Nonprofit Gives Kids “Reel” Hope

On July 26th, Pete and Kaycee Stanley of The Reel Hope Project were presented a check for $10,000. The occasion took place at an Elk River Rotary Meeting. Rotary Club President Robin Skinner and club member Tricia Downey were there to present the oversized check. The amount reflected the proceeds from the 2018 Taste of Elk River, where The Reel Hope Project was the signature recipient.

The Stanleys hosted a booth at the event where they shared information about their passion for helping children and gained some regular contributors. Their hope is to find a permanent home for every child who is available for adoption in Minnesota. “There is a mile-long waiting list for adopting healthy infants,” Kaycee Stanley says. “There are more than 1,000 kids in the state’s foster care system waiting for adoption.”

The pair uses their nonprofit to create videos that feature the personalities of the children who are waiting in the foster care system. The Reel Hope Project recently signed a contract with the Minnesota Department of Human Services which aids them in helping make videos for kids in every county in the state.

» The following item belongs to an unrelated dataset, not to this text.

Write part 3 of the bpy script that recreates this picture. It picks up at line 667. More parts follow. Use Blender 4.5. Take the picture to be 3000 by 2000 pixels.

Pete and Kaycee have always wanted to adopt an older child from foster care. Often, when they would speak to others about it, they would get all sorts of negative comments. They knew they wanted to change the public’s attitude about foster adoption, but they didn’t know how. Kaycee first got the idea in 2016 when she discovered the group America’s Kids Belong. The videos made her really see the kids for who they were rather than just their situation. She saw her own opportunity to make a difference.

Kaycee took the idea and ran with it. Five months later, The Reel Hope Project was on its feet. She gave up her position as youth minister at her church and became the director of their organization. The Stanleys collaborated with their wedding videographer to make videos for the foster kids in their area. Their videos get placed on their website and are viewed at different churches across the state.

“There are 4,000 churches in Minnesota and 1,000 kids in foster care in need of adoption, so if one in every four churches has a family adopt a foster child, we would be there,” Kaycee said. The Stanleys feel that the churches can make all the difference.